Wednesday, July 6, 2011

CFIA revealing more disciplinary actions


The Canadian Food Inspection Agency has begun posting more information on its website about disciplinary actions it has taken.

For example, under the Meat Inspection Act, it suspended the licence of Oullette Packers 2000 Ltd. twice last year – from May 25 to July 9 and from Oct. 10 to Dec. 7.

Licence suspension is the second-most-severe action the agency can take; the most severe is cancellation of a licence. During a suspension, the plant has to stop production.

Another severe penalty is seizure or detention of flawed product. That happened to frozen albumen at the Global Egg Corp. plant at Elmira this January. That facility is jointly owned by Bill Gray of Gray Ridge and Aaron Kwinter.

Fines can also be levied, as happened to Nieuland Feed and Supply Ltd. when it pleaded guilty to two charges in connection with an inspection in January, 2010, at its plant at Listowel.

It was fined a total of $8,000 in district court in Stratford for failing to apply a precautionary label to some feed and for failure to register a ration it was marketing.
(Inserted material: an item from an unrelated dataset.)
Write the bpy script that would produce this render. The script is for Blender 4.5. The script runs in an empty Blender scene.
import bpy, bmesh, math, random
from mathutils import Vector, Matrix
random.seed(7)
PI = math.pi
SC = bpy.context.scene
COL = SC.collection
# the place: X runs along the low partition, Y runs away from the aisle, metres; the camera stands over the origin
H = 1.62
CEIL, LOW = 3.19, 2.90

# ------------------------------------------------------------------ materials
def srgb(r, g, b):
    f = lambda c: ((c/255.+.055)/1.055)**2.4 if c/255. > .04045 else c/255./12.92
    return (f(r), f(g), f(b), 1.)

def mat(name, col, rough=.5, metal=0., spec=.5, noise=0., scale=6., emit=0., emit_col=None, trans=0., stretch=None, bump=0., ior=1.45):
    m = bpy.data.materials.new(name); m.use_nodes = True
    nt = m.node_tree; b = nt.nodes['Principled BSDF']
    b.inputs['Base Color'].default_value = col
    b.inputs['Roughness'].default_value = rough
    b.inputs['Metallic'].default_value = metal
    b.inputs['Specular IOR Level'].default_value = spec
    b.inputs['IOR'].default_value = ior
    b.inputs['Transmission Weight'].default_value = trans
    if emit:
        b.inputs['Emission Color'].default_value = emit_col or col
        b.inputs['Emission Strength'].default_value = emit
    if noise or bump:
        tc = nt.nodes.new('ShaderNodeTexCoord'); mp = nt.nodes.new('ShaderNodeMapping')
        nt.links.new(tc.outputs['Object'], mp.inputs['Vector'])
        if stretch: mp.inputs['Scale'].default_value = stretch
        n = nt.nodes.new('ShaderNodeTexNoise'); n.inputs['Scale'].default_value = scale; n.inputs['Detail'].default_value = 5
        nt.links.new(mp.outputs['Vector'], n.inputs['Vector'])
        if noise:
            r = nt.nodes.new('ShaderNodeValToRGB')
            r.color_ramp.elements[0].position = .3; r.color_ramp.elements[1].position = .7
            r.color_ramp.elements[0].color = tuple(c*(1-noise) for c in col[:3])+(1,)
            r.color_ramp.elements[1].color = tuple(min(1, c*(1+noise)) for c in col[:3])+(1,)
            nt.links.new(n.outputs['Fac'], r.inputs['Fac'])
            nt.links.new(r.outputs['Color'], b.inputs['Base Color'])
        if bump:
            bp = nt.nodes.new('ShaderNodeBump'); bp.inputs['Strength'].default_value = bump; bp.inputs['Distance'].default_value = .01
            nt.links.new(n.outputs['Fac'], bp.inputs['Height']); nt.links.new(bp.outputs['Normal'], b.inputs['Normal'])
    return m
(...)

I have learned via Access to Information that Burnbrae Farms Ltd. had 14 product detentions at its egg-grading and egg-processing facility in Mississauga during 2009 and 2010. 
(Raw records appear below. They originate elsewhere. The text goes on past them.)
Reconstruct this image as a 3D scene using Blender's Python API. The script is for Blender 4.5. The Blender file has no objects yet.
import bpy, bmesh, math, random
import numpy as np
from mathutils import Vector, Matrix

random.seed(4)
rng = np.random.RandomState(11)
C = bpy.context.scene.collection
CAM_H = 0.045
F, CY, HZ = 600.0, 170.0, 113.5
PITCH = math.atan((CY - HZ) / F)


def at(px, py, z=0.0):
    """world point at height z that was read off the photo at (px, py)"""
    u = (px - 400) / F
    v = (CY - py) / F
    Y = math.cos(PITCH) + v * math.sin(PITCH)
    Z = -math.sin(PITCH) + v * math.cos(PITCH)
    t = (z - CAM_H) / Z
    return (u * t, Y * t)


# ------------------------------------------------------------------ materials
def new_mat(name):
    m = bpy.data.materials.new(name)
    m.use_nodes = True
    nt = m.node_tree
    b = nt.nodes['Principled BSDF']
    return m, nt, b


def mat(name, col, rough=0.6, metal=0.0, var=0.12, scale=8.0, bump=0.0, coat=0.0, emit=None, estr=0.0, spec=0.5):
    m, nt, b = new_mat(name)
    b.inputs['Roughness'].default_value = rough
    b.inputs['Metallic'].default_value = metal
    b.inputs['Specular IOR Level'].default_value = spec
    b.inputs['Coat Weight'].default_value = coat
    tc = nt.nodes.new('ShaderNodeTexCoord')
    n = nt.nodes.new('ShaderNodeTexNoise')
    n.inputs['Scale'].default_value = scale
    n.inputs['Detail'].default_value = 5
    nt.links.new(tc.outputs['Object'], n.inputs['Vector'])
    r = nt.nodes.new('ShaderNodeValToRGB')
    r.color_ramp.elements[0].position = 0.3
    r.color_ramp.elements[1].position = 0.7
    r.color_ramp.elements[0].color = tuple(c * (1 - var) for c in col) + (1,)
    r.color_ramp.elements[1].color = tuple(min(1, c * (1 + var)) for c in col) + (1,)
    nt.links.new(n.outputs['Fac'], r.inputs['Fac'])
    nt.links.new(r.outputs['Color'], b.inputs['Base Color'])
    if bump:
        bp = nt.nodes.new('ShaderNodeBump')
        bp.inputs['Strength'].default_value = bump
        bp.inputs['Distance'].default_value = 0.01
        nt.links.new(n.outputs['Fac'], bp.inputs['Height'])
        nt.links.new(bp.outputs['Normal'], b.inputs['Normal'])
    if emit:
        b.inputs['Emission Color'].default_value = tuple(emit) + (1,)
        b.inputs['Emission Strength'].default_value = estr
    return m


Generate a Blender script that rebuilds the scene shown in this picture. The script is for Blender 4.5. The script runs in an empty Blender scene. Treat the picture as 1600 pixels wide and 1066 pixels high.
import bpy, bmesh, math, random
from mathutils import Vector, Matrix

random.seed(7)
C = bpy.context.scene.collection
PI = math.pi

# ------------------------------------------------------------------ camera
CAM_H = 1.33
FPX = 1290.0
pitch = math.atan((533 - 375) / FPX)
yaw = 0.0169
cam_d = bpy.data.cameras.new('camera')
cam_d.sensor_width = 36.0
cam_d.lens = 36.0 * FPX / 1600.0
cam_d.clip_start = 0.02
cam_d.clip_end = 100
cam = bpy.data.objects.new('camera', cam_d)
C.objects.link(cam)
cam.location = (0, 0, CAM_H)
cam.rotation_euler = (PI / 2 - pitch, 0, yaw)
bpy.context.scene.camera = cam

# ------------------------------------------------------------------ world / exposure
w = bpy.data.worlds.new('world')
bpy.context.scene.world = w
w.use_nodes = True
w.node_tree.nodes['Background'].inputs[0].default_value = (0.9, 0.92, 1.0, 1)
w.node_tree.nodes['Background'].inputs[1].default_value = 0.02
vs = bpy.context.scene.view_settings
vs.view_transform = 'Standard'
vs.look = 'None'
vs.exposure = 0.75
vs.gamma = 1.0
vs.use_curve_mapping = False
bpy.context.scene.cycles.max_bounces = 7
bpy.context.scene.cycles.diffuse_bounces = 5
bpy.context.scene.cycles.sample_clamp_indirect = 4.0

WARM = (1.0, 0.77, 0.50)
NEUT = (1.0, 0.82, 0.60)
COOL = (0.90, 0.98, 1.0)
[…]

In many cases, the eggs were released from detention the same day after either being re-graded or the grading changed to “nest run” eggs. That implies fraud in the original grading, but we can't know for sure because the reasons for detention have been censored. All we do know is that the detained loads, which may have been up to 28,000 dozen each to fill a tractor-trailer, were not up to snuff for the grade claimed.

Perhaps there were too many cracks and dirty eggs, similar to the data that whistleblower Norman Bourdeau has revealed about L.H. Gray and Sons Ltd. If so, it would bolster the allegations made in court documents filed by Svante Lind that Gray and Burnbrae were doing the same things.

The 84 inspection reports on the Burnbrae facility were heavily censored, but it can be seen that sometimes the egg wash water was graded only “fair” or, in French, “passable”,  and once was deemed “serious” meaning it represented a food safety threat to consumers.

That would indeed be a huge risk if any of those eggs were cracked because contaminated wash water could, unknown to consumers, have been inside the eggs they bought in the belief that they were wholesome Grade A product.